The Registrant is making these assumptions solely for the purpose of estimating cash available for distribution; it does not intend this estimate to be a projection or forecast of its actual results of operations or liquidity. The estimate of cash available for distribution should not be considered as an alternative to cash flow from operating activities (computed in accordance with GAAP) or as an indicator of its liquidity or ability to pay dividends or make distributions. In addition, the methodology upon which we made the adjustments described below is not necessarily intended to be a basis for calculating cash available for distribution.

 

Notwithstanding the foregoing and the estimate set forth below, future distributions will be at the sole discretion of the Registrant’s board of directors.
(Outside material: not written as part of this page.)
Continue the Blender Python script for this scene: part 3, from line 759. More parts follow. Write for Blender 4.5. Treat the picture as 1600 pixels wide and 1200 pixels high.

When determining the amount of future distributions, the board of directors is expected to consider, among other factors, (1) the amount of cash generated from operating activities, (2) management’s expectations as to future cash flows, (3) management’s determination of near-term cash needs for debt repayments, existing or future share repurchases and selective acquisitions of mortgages and/or properties, none of which are contemplated at this time (4) the timing of significant and unanticipated activities and the establishment of additional cash reserves for losses or general corporate and working capital needs, (5) the Registrant’s ability to continue to access additional sources of capital, (6) the amount required to be distributed to maintain the Registrant’s status as a REIT and to reduce any income and excise taxes that the Registrant otherwise would be required to pay, (7) any limitations on distributions contained in any credit or other agreement to which the Registrant is a party, including, without limitation, the Bankwell Credit Facility, and (8) the sufficiency of legally-available assets.

 

2.Notwithstanding the above, please tell us how you considered the significant impact of interest rates and prepayments and their unpredictability in your dividend estimation.

 

As noted above, for purposes of its dividend estimation, the Registrant assumed (i) that it will be able to match increases in its borrowing costs with increases in the interest rates it charges its borrowers (see also pages 1, 41, 42, 51 and 55 of the prospectus), (ii) that the rate of prepayments on defaults in its loan portfolio in 2017 will be consistent with its experience in 2016 and (iii) that it will be able to reinvest any principal repayments in new loans and (iv) that it will be able to increase the size of its loan portfolio by $12.5 million in 2017.

 

 

 

 

United States Securities and Exchange Commission

Attn: Jennifer Gowetski, Senior Counsel

Mail Stop 3233

January 31, 2017

Page 5

 

 

Pro Forma Balance Sheet, page F-18

 

3.As it appears your offering is a firm commitment from your underwriters, please revise to include a pro forma adjustment for this offering.

 

The pro forma balance sheet will be revised as per your comment in our next amendment to the Registration Statement.